Lieber Herr Dr. Scherer, für die unverzichtbar Arbeit, die "Das Haus" für das Verständnis der Welt und das Verstehen der Kulturen geleistet hat, möchte ich Ihnen und Ihren Vorgängern ein herzliches Dankeschön sagen."Das Haus" gilt weltweit als Modell und wird als Kooperationspartner geschätzt. Und ich bin ganz ehrlich: Ich möchte unbedingt, dass auch das Humboldt-Forum ein "Haus der Kulturen der Welt" wird. Deshalb habe ich initiiert, dass Sie, lieber Herr Dr. Scherer, in die Diskussion um die künftige Gestaltung der Agora im Humboldt-Forum einbezogen worden sind. Die Schnittstelle zwischen "Haus der Kulturen der Welt" und Humboldtforum ergibt sich besonders dort, wo die ethnologischen Sammlungen in einen zeitgenössischen Kontext gesetzt werden. Das "Haus der Kulturen der Welt" hat gerade im zeitgenössischen Diskurs große Erfahrungen. Ich bin überzeugt davon, dass wir für die Realisierung des Humboldt-Forums einen gemeinsamen Weg finden werden.

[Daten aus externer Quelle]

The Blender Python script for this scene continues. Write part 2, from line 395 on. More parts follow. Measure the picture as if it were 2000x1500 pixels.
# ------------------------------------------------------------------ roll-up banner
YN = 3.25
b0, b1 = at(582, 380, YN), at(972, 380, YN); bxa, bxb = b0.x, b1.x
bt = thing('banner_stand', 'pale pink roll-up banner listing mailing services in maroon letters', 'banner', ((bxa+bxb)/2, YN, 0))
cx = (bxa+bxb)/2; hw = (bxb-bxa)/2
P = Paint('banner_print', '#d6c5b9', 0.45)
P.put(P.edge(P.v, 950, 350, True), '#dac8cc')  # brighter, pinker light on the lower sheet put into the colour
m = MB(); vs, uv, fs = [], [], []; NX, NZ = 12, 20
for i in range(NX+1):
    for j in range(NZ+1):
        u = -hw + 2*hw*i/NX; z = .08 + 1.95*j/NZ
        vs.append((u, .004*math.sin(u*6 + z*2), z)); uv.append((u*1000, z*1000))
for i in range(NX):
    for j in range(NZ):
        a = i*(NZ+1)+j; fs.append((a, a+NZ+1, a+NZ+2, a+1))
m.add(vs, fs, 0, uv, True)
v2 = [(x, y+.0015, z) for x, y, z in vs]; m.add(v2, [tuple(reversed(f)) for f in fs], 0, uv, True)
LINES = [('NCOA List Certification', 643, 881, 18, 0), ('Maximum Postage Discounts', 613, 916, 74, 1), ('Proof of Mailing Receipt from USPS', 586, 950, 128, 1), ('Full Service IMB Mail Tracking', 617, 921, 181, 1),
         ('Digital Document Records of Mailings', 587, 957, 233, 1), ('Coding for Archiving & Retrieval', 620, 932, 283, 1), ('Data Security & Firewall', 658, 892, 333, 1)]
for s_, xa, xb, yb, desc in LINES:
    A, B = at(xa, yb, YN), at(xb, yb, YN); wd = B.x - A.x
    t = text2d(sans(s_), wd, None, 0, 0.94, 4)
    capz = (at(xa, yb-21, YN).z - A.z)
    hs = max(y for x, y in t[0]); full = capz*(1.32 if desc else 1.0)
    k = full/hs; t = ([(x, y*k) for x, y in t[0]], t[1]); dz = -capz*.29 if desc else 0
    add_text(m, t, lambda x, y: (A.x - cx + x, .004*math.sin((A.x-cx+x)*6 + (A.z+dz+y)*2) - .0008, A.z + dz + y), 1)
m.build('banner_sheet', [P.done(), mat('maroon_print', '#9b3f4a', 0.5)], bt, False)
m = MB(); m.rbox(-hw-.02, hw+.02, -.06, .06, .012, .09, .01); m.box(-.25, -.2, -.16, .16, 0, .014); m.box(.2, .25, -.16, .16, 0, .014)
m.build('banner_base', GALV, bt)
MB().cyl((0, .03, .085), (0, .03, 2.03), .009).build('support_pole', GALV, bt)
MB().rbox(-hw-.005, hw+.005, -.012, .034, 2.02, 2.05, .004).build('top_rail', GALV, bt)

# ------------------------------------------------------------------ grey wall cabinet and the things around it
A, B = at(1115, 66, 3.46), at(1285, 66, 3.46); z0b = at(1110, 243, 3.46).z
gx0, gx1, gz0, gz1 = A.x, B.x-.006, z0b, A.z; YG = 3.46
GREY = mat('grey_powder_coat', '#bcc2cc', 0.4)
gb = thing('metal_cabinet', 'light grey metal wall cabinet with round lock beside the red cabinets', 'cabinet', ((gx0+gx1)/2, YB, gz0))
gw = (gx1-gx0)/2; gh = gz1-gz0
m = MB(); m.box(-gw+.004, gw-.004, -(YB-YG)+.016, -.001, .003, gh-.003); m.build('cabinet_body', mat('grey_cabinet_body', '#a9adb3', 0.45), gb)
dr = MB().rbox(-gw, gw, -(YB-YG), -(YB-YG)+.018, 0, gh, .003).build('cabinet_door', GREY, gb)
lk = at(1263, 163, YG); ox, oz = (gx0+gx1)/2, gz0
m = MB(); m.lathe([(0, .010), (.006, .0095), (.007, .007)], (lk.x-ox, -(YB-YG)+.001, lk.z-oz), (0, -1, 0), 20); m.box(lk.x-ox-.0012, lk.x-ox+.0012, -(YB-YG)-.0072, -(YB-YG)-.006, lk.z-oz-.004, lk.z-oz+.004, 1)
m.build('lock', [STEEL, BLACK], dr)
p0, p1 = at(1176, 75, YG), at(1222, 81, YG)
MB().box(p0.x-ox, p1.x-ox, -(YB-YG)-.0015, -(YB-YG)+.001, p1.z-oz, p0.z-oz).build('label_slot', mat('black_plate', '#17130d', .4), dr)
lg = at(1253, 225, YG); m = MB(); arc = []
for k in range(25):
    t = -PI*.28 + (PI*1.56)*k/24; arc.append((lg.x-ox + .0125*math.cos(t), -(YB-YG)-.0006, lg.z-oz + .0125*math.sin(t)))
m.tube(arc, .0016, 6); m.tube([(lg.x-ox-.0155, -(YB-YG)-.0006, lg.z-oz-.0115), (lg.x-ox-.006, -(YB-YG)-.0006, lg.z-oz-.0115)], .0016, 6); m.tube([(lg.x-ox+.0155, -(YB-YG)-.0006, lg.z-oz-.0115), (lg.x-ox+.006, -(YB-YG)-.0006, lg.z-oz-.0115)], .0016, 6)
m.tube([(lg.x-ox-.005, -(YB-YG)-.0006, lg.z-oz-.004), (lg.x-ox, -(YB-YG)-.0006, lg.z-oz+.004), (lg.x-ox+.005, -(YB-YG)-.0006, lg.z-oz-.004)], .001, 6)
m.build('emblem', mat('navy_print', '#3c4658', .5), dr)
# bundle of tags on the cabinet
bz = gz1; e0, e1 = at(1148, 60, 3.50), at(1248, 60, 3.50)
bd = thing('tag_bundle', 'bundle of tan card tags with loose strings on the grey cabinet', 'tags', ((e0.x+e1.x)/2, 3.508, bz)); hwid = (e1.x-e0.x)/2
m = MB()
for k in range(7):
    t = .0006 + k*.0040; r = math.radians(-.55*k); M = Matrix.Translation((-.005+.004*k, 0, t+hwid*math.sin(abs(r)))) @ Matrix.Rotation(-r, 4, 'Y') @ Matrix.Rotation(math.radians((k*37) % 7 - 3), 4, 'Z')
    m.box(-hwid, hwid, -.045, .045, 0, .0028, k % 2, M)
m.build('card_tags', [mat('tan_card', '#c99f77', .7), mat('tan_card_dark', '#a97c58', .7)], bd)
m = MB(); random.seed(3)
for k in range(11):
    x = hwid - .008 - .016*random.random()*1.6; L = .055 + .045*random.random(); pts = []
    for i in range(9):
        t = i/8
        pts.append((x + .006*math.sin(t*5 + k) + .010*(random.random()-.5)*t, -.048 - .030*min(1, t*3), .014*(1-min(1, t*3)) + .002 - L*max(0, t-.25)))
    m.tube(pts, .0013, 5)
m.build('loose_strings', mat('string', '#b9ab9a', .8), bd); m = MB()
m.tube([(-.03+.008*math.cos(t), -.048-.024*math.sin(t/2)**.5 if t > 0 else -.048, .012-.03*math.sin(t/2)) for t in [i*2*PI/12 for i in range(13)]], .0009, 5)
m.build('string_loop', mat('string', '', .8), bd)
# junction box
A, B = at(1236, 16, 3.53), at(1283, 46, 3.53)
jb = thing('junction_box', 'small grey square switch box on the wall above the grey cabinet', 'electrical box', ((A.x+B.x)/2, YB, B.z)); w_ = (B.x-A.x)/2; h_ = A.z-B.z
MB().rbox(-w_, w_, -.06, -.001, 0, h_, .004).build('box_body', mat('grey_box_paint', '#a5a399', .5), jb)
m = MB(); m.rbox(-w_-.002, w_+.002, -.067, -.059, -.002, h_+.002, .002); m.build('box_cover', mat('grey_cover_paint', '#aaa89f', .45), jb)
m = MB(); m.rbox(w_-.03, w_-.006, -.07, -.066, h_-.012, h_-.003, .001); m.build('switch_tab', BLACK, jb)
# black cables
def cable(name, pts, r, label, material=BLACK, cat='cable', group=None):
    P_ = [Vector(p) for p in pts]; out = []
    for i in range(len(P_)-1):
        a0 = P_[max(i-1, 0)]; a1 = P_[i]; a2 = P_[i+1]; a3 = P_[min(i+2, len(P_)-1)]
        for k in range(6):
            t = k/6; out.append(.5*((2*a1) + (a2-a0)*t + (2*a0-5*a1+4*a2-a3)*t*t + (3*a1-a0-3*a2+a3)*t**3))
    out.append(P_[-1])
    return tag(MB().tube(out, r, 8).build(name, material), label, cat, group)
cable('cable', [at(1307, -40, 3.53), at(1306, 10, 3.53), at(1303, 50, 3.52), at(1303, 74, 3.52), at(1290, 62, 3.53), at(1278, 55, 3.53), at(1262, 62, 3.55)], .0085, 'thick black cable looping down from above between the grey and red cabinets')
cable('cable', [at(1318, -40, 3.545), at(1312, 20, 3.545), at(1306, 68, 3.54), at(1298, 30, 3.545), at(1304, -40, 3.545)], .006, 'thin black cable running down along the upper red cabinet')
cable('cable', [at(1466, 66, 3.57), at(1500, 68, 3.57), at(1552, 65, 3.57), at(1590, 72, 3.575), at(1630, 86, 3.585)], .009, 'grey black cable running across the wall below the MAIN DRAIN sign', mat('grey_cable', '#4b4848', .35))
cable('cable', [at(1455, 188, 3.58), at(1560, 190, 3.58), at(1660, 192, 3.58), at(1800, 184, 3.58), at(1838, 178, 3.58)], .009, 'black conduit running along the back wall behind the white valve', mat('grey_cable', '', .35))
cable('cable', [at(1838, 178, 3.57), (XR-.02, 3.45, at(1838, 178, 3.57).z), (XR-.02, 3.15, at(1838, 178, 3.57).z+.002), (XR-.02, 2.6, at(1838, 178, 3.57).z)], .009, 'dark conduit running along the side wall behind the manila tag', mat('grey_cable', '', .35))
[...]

In den vergangenen 20 Jahren hat sich die Welt, hat sich aber auch Deutschland verändert. Das spiegelt sich auch in der inhaltlichen Entwicklung des Hauses der Kulturen der Welt wieder. Es reicht heute nicht mehr, in Veranstaltungen die eigene Gesellschaft mit dem Fremden in Verbindung bringen zu wollen, denn die eigene Gesellschaft hat sich selbst gewandelt, ist kosmopolitischer geworden. Das ist eine Chance und eine Aufgabe für uns alle. Die Kultur spielt dabei eine zentrale Rolle und gibt uns Orientierung. Das Haus der Kulturen der Welt ist seit 20 Jahren ein unverzichtbarer Wegweiser. Dafür danke ich und freue mich auf eine weiterhin gute Zusammenarbeit auch bei der anstehenden Aufgabe, Berlin noch stärker als bisher zu einem Schaufenster der Weltkulturen werden zu lassen.

Herzlichen Glückwunsch zum 20. Geburtstag!